Historically, Yugoslavia disappeared under the fascist boot heel in 1941. The German puppet state of Croatia, led by the ultranationalist Ustaše, helped fight partisans in the region. At the end of the war, communists under Josip Broz Tito seized power and became an independent socialist state outside the Soviet Union’s influence.

Yugoslavia starts the game in 1936 as a neutral authoritarian regime led by Prince Paul, with the national spirit Anti-German Military, which grants +5% to ideology drift defense. There is also a chance the military might stage a coup if Yugoslavia aligns itself with or gives military access to Germany. It has a volunteer military, civilian economy, and export focused trade law. It is governed by a Regency Council that holds elections every three years, with the next election in May 1938.

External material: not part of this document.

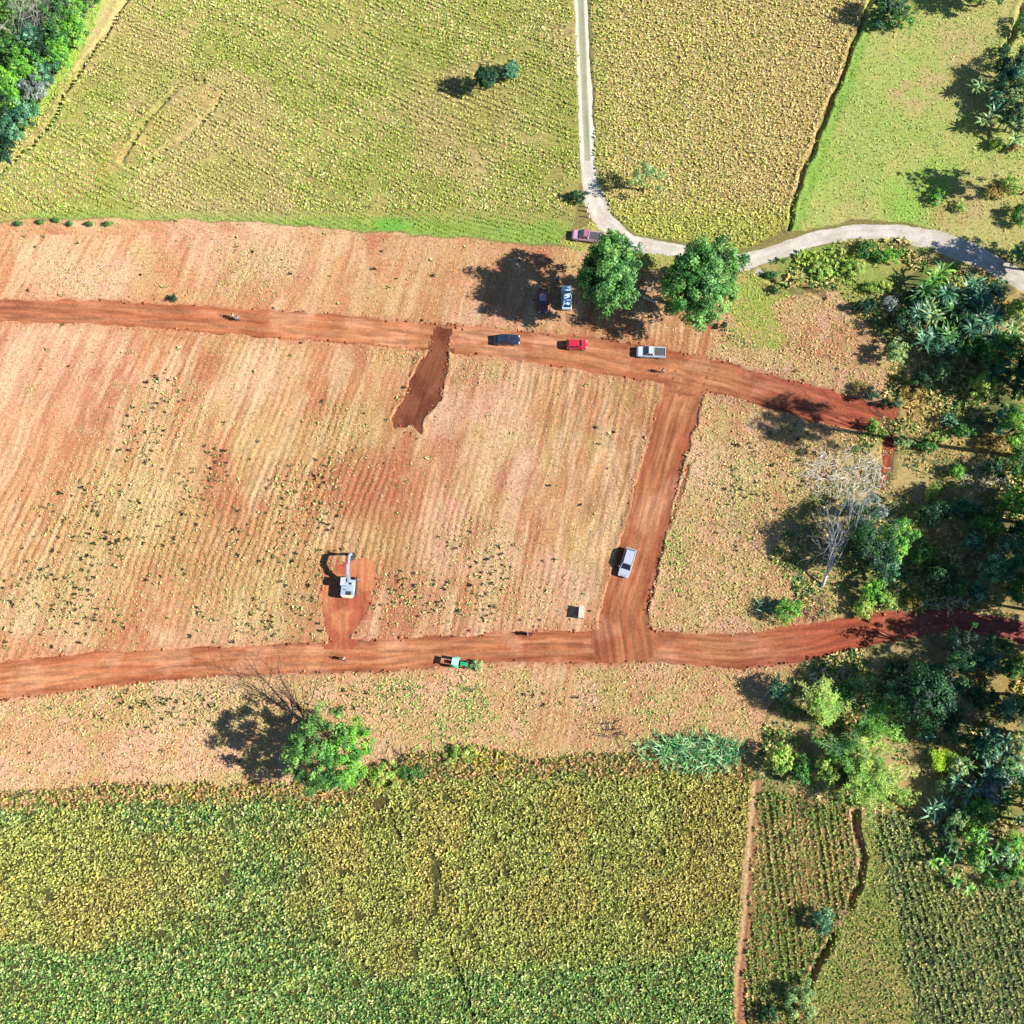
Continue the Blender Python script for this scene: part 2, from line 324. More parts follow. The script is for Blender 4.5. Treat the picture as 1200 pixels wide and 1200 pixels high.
def plain(name, c, rough=.5, metal=0., noise=.15, scale=4., spec=.5, coat=0.):
    m = new_mat(name); t = m.node_tree
    tc = N(t, 'ShaderNodeTexCoord'); f = N(t, 'ShaderNodeTexNoise'); f.inputs['Scale'].default_value = scale; f.inputs['Detail'].default_value = 4; t.links.new(tc.outputs['Object'], f.inputs['Vector'])
    v = N(t, 'ShaderNodeCombineXYZ'); k = ramp(t, f.outputs[0], .3, .7, 1 - noise, 1 + noise)
    for i in range(3): t.links.new(k, v.inputs[i])
    cc = mixrgb(t, 'MULTIPLY', 1.0, tuple(c), v.outputs[0])
    p = N(t, 'ShaderNodeBsdfPrincipled'); t.links.new(cc, p.inputs['Base Color']); p.inputs['Roughness'].default_value = rough; p.inputs['Metallic'].default_value = metal
    p.inputs['Specular IOR Level'].default_value = spec; p.inputs['Coat Weight'].default_value = coat
    out(t, p.outputs[0]); return m
M_BARK = plain('bark', (.13, .095, .07), .9, noise=.3); M_PBARK = plain('pale_bark', (.42, .38, .33), .85, noise=.25)
M_PWOOD = plain('cut_wood', (.58, .52, .42), .85, noise=.25)
M_GBARK = plain('grey_bark', (.38, .38, .37), .85, noise=.2)
M_DBARK = plain('dark_bark', (.05, .032, .026), .9, noise=.3)

# ------------------------------------------------------------------ mesh plumbing
def link(o, parent=None):
    COL.objects.link(o)
    if parent is not None: o.parent = parent
    return o
def npmesh(name, V, Fq, mat, cols=None, parent=None, loc=None, smooth=False, extra=None):
    V = np.asarray(V, np.float32); Fq = np.asarray(Fq, np.int32)
    me = bpy.data.meshes.new(name); n = Fq.shape[1]
    me.vertices.add(len(V)); me.vertices.foreach_set('co', V.ravel())
    me.loops.add(Fq.size); me.loops.foreach_set('vertex_index', Fq.ravel())
    me.polygons.add(len(Fq)); me.polygons.foreach_set('loop_start', np.arange(0, Fq.size, n, dtype=np.int32))
    me.update(calc_edges=True)
    if smooth: me.polygons.foreach_set('use_smooth', np.ones(len(Fq), bool))
    if cols is not None:
        a = me.attributes.new('Col', 'FLOAT_COLOR', 'POINT'); c = np.ones((len(V), 4), np.float32); c[:, :3] = cols; a.data.foreach_set('color', c.ravel())
    if extra is not None:
        a = me.attributes.new('rowuv', 'FLOAT_VECTOR', 'POINT'); a.data.foreach_set('vector', np.asarray(extra, np.float32).ravel())
    me.materials.append(mat)
    o = bpy.data.objects.new(name, me)
    if loc is not None: o.location = loc
    return link(o, parent)
class MB:
    """collects polygons and links them as one mesh"""
    def __init__(s): s.v = []; s.f = []
    def box(s, c, d, rz=0., taper=1.0, rx=0.):
        M = Matrix.Translation(c) @ Matrix.Rotation(rz, 4, 'Z') @ Matrix.Rotation(rx, 4, 'X'); b = len(s.v)
        for z in (-1, 1):
            k = taper if z > 0 else 1
            for x, y in ((-1, -1), (1, -1), (1, 1), (-1, 1)): s.v.append(tuple(M @ Vector((x * d[0] / 2 * k, y * d[1] / 2 * k, z * d[2] / 2))))
        s.f += [tuple(b + i for i in q) for q in ((3, 2, 1, 0), (4, 5, 6, 7), (0, 1, 5, 4), (1, 2, 6, 5), (2, 3, 7, 6), (3, 0, 4, 7))]; return s
    def tube(s, p, r, n=6, cap=True):
        p = [Vector(q) for q in p]; b = len(s.v)
        for i, q in enumerate(p):
            d = (p[min(i + 1, len(p) - 1)] - p[max(i - 1, 0)]).normalized()
            a = d.orthogonal().normalized() if abs(d.z) > .95 else d.cross(Vector((0, 0, 1))).normalized(); c = d.cross(a)
            for k in range(n):
                t = 2 * PI * k / n; s.v.append(tuple(q + (a * math.cos(t) + c * math.sin(t)) * r[i]))
        for i in range(len(p) - 1):
            for k in range(n): s.f.append((b + i * n + k, b + i * n + (k + 1) % n, b + (i + 1) * n + (k + 1) % n, b + (i + 1) * n + k))
        if cap: s.f.append(tuple(b + k for k in reversed(range(n)))); s.f.append(tuple(b + (len(p) - 1) * n + k for k in range(n)))
        return s
    def loft(s, rings, closed=True):
        b = len(s.v); n = len(rings[0])
        for r in rings: s.v += [tuple(q) for q in r]
        for i in range(len(rings) - 1):
            for k in range(n if closed else n - 1): s.f.append((b + i * n + k, b + i * n + (k + 1) % n, b + (i + 1) * n + (k + 1) % n, b + (i + 1) * n + k))
        if closed: s.f.append(tuple(b + k for k in reversed(range(n)))); s.f.append(tuple(b + (len(rings) - 1) * n + k for k in range(n)))
        return s
    def quad(s, *q):
        b = len(s.v); s.v += [tuple(x) for x in q]; s.f.append(tuple(range(b, b + len(q)))); return s
    def build(s, name, mat, parent=None, bevel=0., smooth=False):
        me = bpy.data.meshes.new(name); me.from_pydata(s.v, [], s.f); me.materials.append(mat)
        bm = bmesh.new(); bm.from_mesh(me); bmesh.ops.recalc_face_normals(bm, faces=bm.faces)
        if bevel: bmesh.ops.bevel(bm, geom=bm.edges[:], offset=bevel, segments=2, affect='EDGES', clamp_overlap=True)
        bm.to_mesh(me); bm.free()
        if smooth: me.polygons.foreach_set('use_smooth', [True] * len(me.polygons))
        return link(bpy.data.objects.new(name, me), parent)
def tag(o, label=None, cat=None, group=None, kind=None):
    if label: o['label'] = label
    if cat: o['category'] = cat
    if group: o['group'] = group
    if kind: o['kind'] = kind
    return o
def thing(name, label, cat, loc, rz=0., group=None):
    o = bpy.data.objects.new(name, None); o.empty_display_size = .3; COL.objects.link(o); o.location = loc; o.rotation_euler = (0, 0, rz)
    return tag(o, label, cat, group)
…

The fascist party, led by Milan Stojadinovic, has 10% popularity, the democratic party, led by Milan Grol, has 15%, the communist party, led by Josip Broz Tito, has 15% support, and the ruling nonaligned party, led by Prince Paul, has 60% support.

Yugoslavia starts 1936 with a fairly good economy. It has 4 steel, 154 aluminum, 152 chromium, 3 military factories, 1 naval dockyard, 14 civilian factories, and 19 free factory slots. Strong aluminum and chromium reserves allow you to trade resources for civilian factories, and a base of 14 civilian factories means you can more rapidly build industry than neighboring minor countries. Minister Ivan Ribar is an additional asset. As a captain of industry, he grants +10% civilian factory, infrastructure, and refinery construction speeds.

Yugoslavia only has 3 research slots, so you want to get the 2 bonus slots through national focuses as quickly as you can. It has researched Infantry Weapons I, Mountain Infantry I, Engineer Company I, Light Tank I, Destroyer I, Light Cruiser I, Submarine I, and Interwar Fighter. You don’t have access to artillery or motorized units in 1936.